From dialogue to polarization: An American circle of friends in crisis

Where should we move when Trump wins? I had coffee with Danish Americans in Pennsylvania.

They are deeply concerned that Trump will win, but they also fear the violence that will follow if he loses.

They have all considered moving to another country if Trump wins. It could be Mexico to be close to their children, Spain, or another European country. Denmark is not an option for them due to its strict immigration rules.

“Here we are immigrants, but in our own country we are not even welcome.” We sometimes forget how unfair our immigration rules are.

They have friends who are also immigrants whose safety they fear for if Trump loses.

Their friends have started transferring money abroad in case they need to relocate.

I am shocked by how uncertain they feel about the future. I ask them where this uncertainty comes from. They tell me that there have always been two parties in the US, and both parties have had extremes. But the middle ground has always been able to talk to each other. That is no longer the case. Dialogue has been replaced by anger, suspicion, and fighting over facts.

They are particularly concerned about fake news. Many people believe in conspiracy theories. Established media outlets have lost credibility. Everyone has become an expert on social media, where they spread fake news.

For example, they talk about how some Republicans believe that Democrats are responsible for hurricanes. How can you argue against such grotesque claims, one of them asks.

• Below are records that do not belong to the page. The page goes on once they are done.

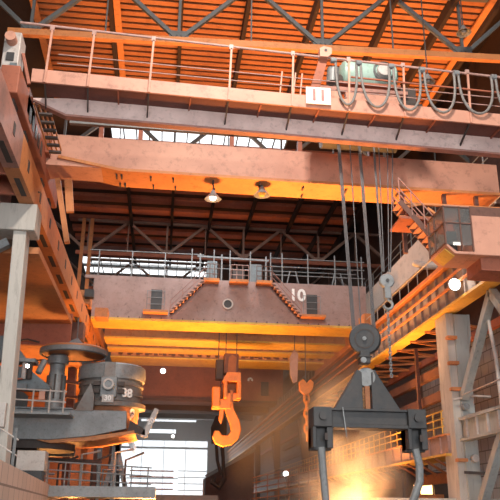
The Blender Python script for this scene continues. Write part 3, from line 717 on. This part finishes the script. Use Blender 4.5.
# hook outline (profile in the XZ plane)
pt = [(4.0, 7.6), (4.55, 7.7), (4.75, 6.9), (5.15, 6.1), (5.2, 5.4), (4.95, 4.8), (4.45, 4.45), (3.9, 4.4), (3.45, 4.7), (3.3, 5.15), (3.45, 5.45), (3.75, 5.25), (3.95, 5.05), (4.3, 5.1), (4.55, 5.45), (4.45, 5.9), (4.1, 6.6), (3.95, 5.9), (3.75, 5.6), (3.72, 6.4)]
pt = [(3.8, 7.6), (4.55, 7.6), (4.72, 6.9), (5.1, 6.2), (5.22, 5.6), (5.05, 5.0), (4.6, 4.6), (4.0, 4.45), (3.5, 4.65), (3.28, 5.1), (3.42, 5.5), (3.72, 5.5), (3.95, 5.2), (4.3, 5.2), (4.52, 5.5), (4.46, 5.85), (4.2, 6.5), (4.06, 7.0), (4.0, 6.4), (3.85, 5.9), (3.68, 6.2), (3.74, 6.9)]
M().prism([(a, 49.75, b) for a, b in pt], (0, .45, 0)).build('hook', HOOKO, hk, bevel=.06)
for x in (3.6, 4.1, 4.85): M().tube([(x, 50.1, 10.2), (x, 50.1, 12.8)], .03, 6).build('hoist_rope', ROPE, hk)
hk.location.z -= .4
# dark hook further behind
dh = thing('crane_hook', (4.9, 66, 5), 'dark sooty hook hanging behind the big orange hook', 'crane hook')
M().prism([(4.3, 65.8, 5.6), (5.6, 65.8, 5.8), (5.6, 65.8, 7.6), (5.3, 65.8, 8.2), (4.6, 65.8, 8.0), (4.2, 65.8, 7.0)], (0, .5, 0)).build('hook_housing', DARK, dh, bevel=.05)
M().tube([(5.2, 66, 5.7), (5.35, 66, 4.4), (5.4, 66, 3.4), (5.5, 66, 2.7), (5.0, 66, 2.0), (4.5, 66, 2.4), (4.6, 66, 2.9)], [.2, .16, .16, .22, .3, .28, .15], 10).build('hook', DARK, dh, True)
M().tube([(4.7, 66, 5.7), (4.85, 66, 4.2), (5.2, 66, 3.0)], .14, 8).build('hook_bar', DARK, dh, True)
M().tube([(5.0, 66, 8.0), (5.0, 66, 12)], .05, 6).build('hoist_rope', ROPE, dh)
# orange chain hook at right
ch = thing('chain_hook', (9.75, 50.1, 6), 'rusty orange chain hook hanging in the haze left of the lifting beam', 'crane hook')
M().tube([(9.7, 50.1, 8.3), (9.7, 50.1, 12.4)], .03, 6).build('hoist_rope', ROPE, ch)
M().prism([(9.2, 49.9, 8.5), (9.5, 49.9, 8.75), (9.75, 49.9, 8.45), (10.0, 49.9, 8.75), (10.25, 49.9, 8.5), (10.15, 49.9, 8.0), (9.95, 49.9, 7.75), (9.55, 49.9, 7.65), (9.25, 49.9, 7.9)], (0, .36, 0)).build('hook_top', HOOKO, ch, bevel=.05)
for k in range(6):
    z = 7.4-k*.5
    ring = [(9.75+(.18 if k % 2 == 0 else .05)*math.cos(a), 50.1+(.05 if k % 2 == 0 else .18)*math.cos(a), z+.32*math.sin(a)) for a in [j*PI/5 for j in range(10)]]
    M().tube(ring, .1, 6, True).build('chain_link', HOOKO, ch, True)
ps = thing('hoist_sheave', (9.1, 50.3, 9), 'faint pale sheave plate in the haze beside the rusty chain hook', 'sheave')
M().prism([(8.65, 50.3, 9.1), (8.85, 50.3, 8.5), (9.15, 50.3, 8.6), (9.25, 50.3, 10.5), (8.95, 50.3, 10.9), (8.65, 50.3, 10.3)], (0, .25, 0)).build('cheek_plate', GREYPINK, ps)
M().tube([(9.0, 50.4, 10.7), (9.0, 50.4, 12.4)], .03, 6).build('hoist_rope', ROPE, ps)

# ================================================================ CRANE 9
c9 = thing('overhead_crane', (4, 85, 11), 'third overhead crane with red brown girder and small number 9', 'crane')
g9 = M().box(-4.6, 84, 12.0, 13.6, 86.5, 16.0).build('main_girder', OXIDE, c9)
text('9', 1.35, (9.75, 83.93, 14.1), (PI/2, 0, 0), WHTX, g9, 'crane_number')
M().box(-4.6, 83.8, 11.7, 13.6, 86.7, 12.0).build('lower_flange', BROWN, c9)
M().box(11.0, 83.95, 12.6, 11.9, 84, 14.2).build('door_opening', BLACK, c9)
M().box(-4.6, 91, 11.6, 13.6, 93.5, 15.5).build('rear_girder', BROWN, c9)
M().box(-5.7, 82, 12.1, -4.6, 95, 13.2).build('end_carriage', BROWN, c9)
M().box(12.9, 82, 11.2, 13.4, 95, 12.2).build('end_carriage', BROWN, c9)
for y, z, l in ((104, 13.2, 'dark cross girder behind the crane numbered 9, nearer one'), (125, 14.8, 'dark cross girder high before the far end wall, farther one')):
    t = thing('cross_girder', (4, y, z), l, 'girder')
    M().box(-6, y, z, 15, y+1, z+2.0).build('web_plate', BROWN, t)
    M().box(-6, y-.3, z-.2, 15, y+1.3, z).build('lower_flange', DARK, t)

# ================================================================ LEFT SIDE: hood, turret, ladle
t = thing('fume_hood', (-8, 34, 9), 'large orange lit hood plates behind the left column', 'fume hood')
M().hexa([(-10, 26.6, 8.9), (-4.95, 26.6, 9.05), (-4.95, 37.6, 9.05), (-10, 37.6, 8.9), (-10, 26.6, 9.3), (-4.95, 26.6, 9.3), (-4.95, 37.6, 9.3), (-10, 37.6, 9.3)]).build('upper_panel', ORANGE, t)
M().box(-10, 37.6, 7.9, -4.95, 37.9, 9.6).build('front_plate', OXIDE, t)
M().box(-10, 37.9, 7.9, -4.95, 56, 8.1).build('lower_panel', ORANGE, t)
M().box(-10, 41.5, 7.82, -4.95, 41.6, 7.9).build('panel_seam', DARK, t)
M().box(-10, 56, FLOOR, -4.95, 56.3, 8.1).build('rear_panel', ORANGE, t)
M().tube([(-7.6, 37.3, 8.0), (-7.0, 37.3, 8.1), (-6.4, 37.2, 7.95)], .05, 6).build('hose', DARK, t)

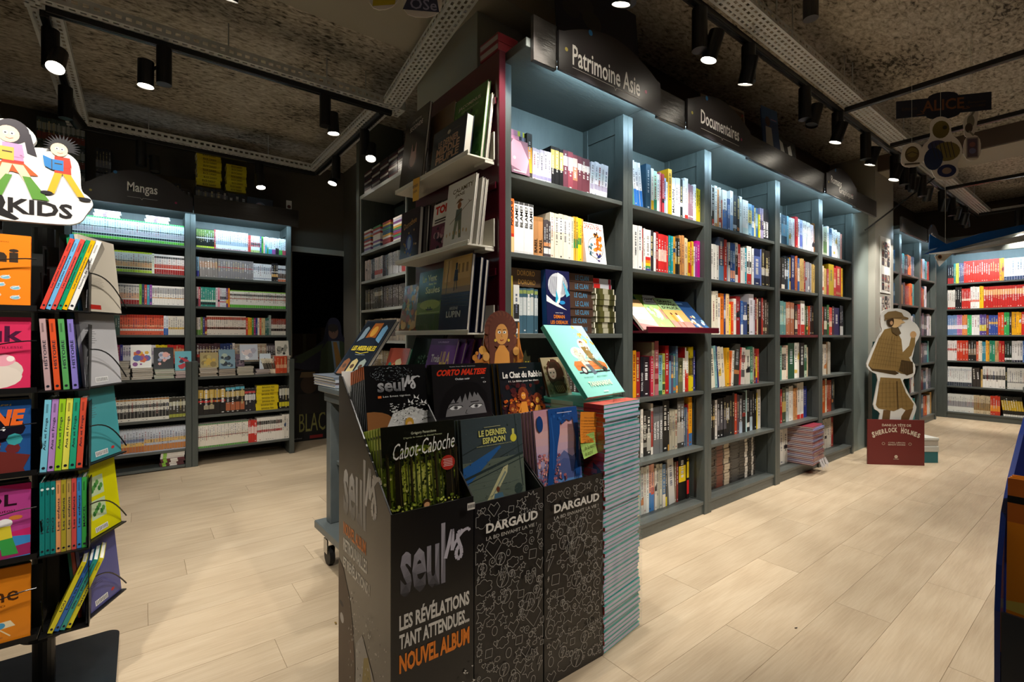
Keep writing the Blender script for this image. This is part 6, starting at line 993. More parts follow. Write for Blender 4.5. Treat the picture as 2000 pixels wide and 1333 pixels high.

I become completely absorbed by their frustration, and finally I pull myself together and ask if they themselves could build bridges to some of their Republican friends/colleagues.

The answer comes promptly from one of them: "This is not the time for bridges." But if not now, then when? I ask. We talk at length about personal responsibility for dialogue, what echo chambers do to prejudice and polarization.

There is complete silence. "I will never discuss politics with my Republican friends again. Otherwise, the last remaining connection will also disappear," says one of them.

When I leave there, I feel so sad about how serious the polarization in the US is.

I can't help thinking about my conversation with Professor Kenneth Gergen earlier this week, who said that it's not enough to bring people together. Dialogue must be supported and structured. We need help to build communities of shared values before we talk about what divides us.

Many thanks to my dear Danish-Americans for taking the time to educate me. I sincerely hope that the sun will shine on you and the country you live in.